Desde el comienzo de la invasión de Rusia a Ucrania, en febrero de este año, el conflicto no muestra una definición clara en favor de uno u otro, pero sí es cada vez más difícil conocer datos reales de las consecuencias de esta guerra.
Se sabe que alrededor de 14 millones de ucranianos, entre refugiados y desplazados, sufren por esta conflagración mientras los países que debieran mediar para ponerle fin brindan al estado ucraniano su apoyo militar a través de sofisticadas armas.
Lo nuevo y perturbador es la afectación con al menos cuatro escapes al gasoducto Nord Stream, con acusaciones mutuas de los rusos y naciones europeas de sabotajes o terrorismo.
Es de tal magnitud este hecho, que Alemania teme que haya quedado inutilizado para siempre mientras el crudo invierno europeo se acerca amenazante para los países que dependen del gas ruso.
A eso se suma el hecho de la anexión formal de Rusia de los territorios ucranianos de Zaporiyia, Jersón, Donetsk y Lugansk, solicitada tras cuestionados referéndums.
Por enésima vez clamamos porque se le ponga fin a esa locura, lo que se ve distante porque a excepción del papa Francisco no hay voces ni existe un liderazgo de estatura mundial que se muestre interesado o que pueda incidir en forma determinante.
Es el papa Francisco el que una y otra vez implora a “los responsables de las naciones, que escuchen el grito de paz”. Ha sabido condenar a Putin, pero no deja de señalar a Occidente y no ha caído en el jueguito irresponsable de los que callan para ser simpáticos o complacer intereses.
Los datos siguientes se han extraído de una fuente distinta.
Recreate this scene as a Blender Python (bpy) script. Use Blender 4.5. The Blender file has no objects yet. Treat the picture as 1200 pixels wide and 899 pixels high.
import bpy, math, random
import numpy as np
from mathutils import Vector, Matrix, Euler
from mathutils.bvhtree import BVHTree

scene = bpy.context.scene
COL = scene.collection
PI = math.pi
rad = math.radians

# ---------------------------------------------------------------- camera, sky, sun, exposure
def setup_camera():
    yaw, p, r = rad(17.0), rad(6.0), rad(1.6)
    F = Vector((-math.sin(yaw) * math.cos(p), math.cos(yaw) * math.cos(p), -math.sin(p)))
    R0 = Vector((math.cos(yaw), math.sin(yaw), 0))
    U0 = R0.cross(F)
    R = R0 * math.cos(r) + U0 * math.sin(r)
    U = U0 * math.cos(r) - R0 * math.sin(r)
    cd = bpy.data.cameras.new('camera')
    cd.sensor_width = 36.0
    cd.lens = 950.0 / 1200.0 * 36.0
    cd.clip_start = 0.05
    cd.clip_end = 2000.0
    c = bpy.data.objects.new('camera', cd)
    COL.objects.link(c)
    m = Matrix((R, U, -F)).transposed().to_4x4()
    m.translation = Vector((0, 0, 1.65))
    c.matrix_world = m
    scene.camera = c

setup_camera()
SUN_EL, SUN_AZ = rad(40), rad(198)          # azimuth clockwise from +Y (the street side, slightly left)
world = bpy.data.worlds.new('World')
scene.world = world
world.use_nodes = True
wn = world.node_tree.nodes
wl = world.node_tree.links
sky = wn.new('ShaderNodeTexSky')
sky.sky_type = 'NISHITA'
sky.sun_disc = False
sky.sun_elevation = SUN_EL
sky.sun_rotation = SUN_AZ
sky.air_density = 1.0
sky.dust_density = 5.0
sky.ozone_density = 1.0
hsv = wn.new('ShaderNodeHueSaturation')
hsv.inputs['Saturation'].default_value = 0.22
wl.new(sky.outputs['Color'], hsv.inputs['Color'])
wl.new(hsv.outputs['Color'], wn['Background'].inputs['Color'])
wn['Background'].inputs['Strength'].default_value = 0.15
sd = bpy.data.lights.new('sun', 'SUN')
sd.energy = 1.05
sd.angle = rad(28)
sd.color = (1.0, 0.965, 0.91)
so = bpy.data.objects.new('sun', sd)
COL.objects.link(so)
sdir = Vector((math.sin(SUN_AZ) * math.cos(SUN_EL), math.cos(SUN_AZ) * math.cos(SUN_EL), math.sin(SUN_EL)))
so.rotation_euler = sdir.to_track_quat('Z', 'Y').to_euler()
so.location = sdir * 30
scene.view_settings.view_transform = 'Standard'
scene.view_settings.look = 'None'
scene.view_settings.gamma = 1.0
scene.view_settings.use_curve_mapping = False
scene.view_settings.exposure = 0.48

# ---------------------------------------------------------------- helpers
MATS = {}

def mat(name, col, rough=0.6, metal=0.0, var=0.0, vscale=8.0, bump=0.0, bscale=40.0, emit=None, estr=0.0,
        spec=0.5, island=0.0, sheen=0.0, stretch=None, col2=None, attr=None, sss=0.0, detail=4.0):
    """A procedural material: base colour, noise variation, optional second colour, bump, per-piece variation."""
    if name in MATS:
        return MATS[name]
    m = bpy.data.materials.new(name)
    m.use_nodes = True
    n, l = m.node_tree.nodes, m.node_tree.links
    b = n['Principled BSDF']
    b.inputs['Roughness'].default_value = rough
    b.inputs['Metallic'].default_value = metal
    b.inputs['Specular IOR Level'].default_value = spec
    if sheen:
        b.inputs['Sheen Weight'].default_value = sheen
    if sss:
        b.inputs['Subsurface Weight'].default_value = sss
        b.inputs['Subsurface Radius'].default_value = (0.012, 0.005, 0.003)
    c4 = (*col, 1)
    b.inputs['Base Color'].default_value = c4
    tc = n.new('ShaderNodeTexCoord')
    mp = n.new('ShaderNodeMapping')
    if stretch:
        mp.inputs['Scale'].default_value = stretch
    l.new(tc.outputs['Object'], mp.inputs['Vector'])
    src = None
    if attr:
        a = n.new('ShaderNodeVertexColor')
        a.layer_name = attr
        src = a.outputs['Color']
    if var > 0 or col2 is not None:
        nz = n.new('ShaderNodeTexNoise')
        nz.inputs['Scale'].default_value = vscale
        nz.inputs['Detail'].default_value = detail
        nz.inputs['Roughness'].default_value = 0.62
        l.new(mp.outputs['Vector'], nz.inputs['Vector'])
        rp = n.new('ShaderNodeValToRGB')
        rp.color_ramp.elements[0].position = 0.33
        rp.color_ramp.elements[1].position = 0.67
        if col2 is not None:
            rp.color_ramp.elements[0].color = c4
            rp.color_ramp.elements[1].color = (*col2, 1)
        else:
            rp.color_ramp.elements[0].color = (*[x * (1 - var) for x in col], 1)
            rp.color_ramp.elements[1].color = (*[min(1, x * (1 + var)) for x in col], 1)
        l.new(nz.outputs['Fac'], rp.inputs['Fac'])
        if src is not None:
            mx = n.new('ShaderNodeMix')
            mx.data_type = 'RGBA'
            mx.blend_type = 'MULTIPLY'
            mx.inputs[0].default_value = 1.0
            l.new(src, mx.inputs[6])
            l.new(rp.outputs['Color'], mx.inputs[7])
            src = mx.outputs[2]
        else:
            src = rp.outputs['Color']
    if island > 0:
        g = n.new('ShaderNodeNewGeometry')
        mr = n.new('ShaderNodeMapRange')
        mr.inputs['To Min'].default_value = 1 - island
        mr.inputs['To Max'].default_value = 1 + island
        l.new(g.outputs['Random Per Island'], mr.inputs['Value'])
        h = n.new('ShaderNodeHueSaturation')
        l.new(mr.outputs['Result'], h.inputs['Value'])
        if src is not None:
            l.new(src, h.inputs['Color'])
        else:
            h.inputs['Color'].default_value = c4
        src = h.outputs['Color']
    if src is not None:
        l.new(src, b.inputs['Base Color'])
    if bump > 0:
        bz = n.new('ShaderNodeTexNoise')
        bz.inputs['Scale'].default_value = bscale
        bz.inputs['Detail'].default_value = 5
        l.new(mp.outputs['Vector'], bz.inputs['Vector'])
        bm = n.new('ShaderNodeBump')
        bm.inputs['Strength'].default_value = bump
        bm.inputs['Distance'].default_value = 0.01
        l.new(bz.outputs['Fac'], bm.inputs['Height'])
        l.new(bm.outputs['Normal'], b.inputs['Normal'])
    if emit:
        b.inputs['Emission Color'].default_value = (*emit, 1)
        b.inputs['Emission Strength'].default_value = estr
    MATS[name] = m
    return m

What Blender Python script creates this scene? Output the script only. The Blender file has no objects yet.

El propio António Guterres, secretario general de la ONU, que considera que “la humanidad está a un error de cálculo de la aniquilación nuclear” y que por momento tiene importantes iniciativas, se ve neutralizado y adopta un discurso ambiguo cuando su principal deber es mantener con firmeza la posición de que termine esa guerra insensata y cruel.
En definitiva, los que tienen posibilidades de frenarla simplemente miran para otro lado, mientras el pueblo de Ucrania es el que la sufre.